Tahun ini tak terasa sudah 2 tahun bapak meninggal, dan tahun ini adalah ramadan ke-2 tanpa beliau di antara keluarga kecil kami. Sebelumnya selama 4 tahun bapak tinggal bersama keluarga kecil ini yaitu suami, saya dan dua orang anak remaja kami. Kamilah yang memutuskan agar bapak tinggal bersama kami karena tak ada orang lain yang merawatnya di rumah masa kecil, semenjak ibu meninggal. Hanya ada satu orang driver yang setia menemani bapak.

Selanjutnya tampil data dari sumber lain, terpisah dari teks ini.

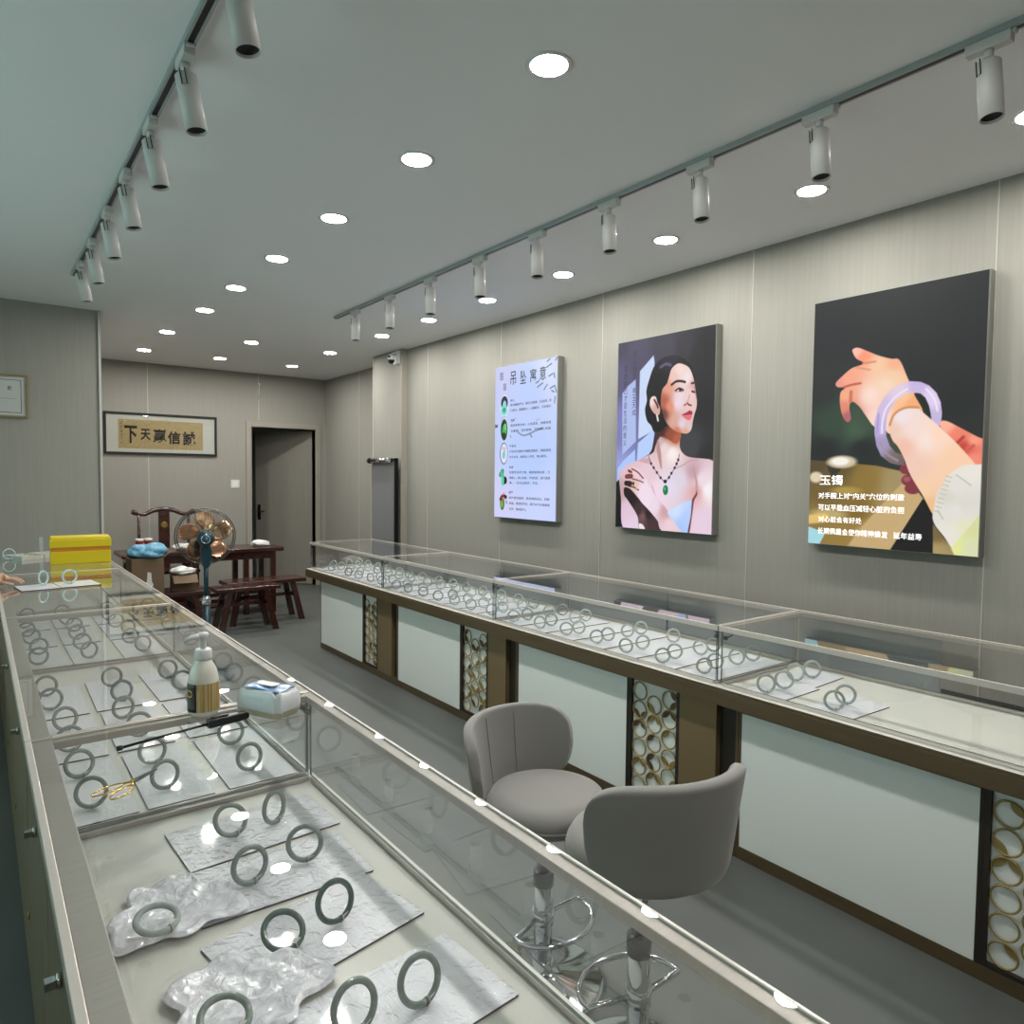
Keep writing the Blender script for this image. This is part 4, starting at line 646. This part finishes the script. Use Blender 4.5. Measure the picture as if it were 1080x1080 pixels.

Namun beberapa tahun terakhir bapak banyak mengalami kemunduran, terutama dalam hal kesehatan. Baik itu dalam hal ingatan (demensia), pendengaran dan keluhan penyakit asam urat yang dideritanya. Selama hidupnya, bapak termasuk orang yang kuat berpuasa. Dalam usia hampir 84 tahun masih menjalankan ibadah puasa. Setahun sebelum beliau meninggal, adalah ramadan yang paling berkesan dan tak terlupakan dalam ingatanku.
Alhamdulillah selama 2 tahun pertama tinggal bersama keluarga kami, kondisi bapak baik-baik saja dan sehat. Setiap bulan kami antarkan beliau ke rumah sakit, kontrol dan periksa ke dokter syaraf dan dokter penyakit dalam langganannya. Semua berjalan baik-baik saja, hingga suatu hari di tahun ke-3 bapak bersama kami, beliau sudah mulai susah makan, mulai menurun daya ingatnya karena penyakit demensia dan akhirnya terkena stroke.
Di tahun pertama dan kedua tinggal bersama kami, setiap bulan ramadan selalu kami lalui bersama, dan bapak bisa menuntaskan puasa full sebulan penuh tanpa ada hari yang bolong (batal). Masih lekat dalam ingatan ini, setiap hari beliau request makanan berbuka dan takjil yang diinginkan. Bapak paling suka ayam goreng, sayur asam dan sambal terasi. Sedangkan takjilnya adalah kolak pisang. Setiap hari menu ayam goreng dan kolak pisang harus selalu ada, dan menemani saat-saat berbuka puasa. O ya, ada satu lagi minuman yang jadi favorit bapak, yaitu es sirup yang sirupnya berwarna merah (frambozen). Dan Alhamdulillah menu-menu itu saya sendiri yang memasaknya, walaupun masakan saya nggak seenak masakan almarhumah ibu saya. Tetapi lumayanlah rasanya, kata anak-anak saya.
Tak jarang rasanya sedih dan haru bila saat sahur dan berbuka, ada satu kursi kosong di meja makan. Kursi dimana bapak biasa duduk, menikmati sahur dan berbuka bersama kami.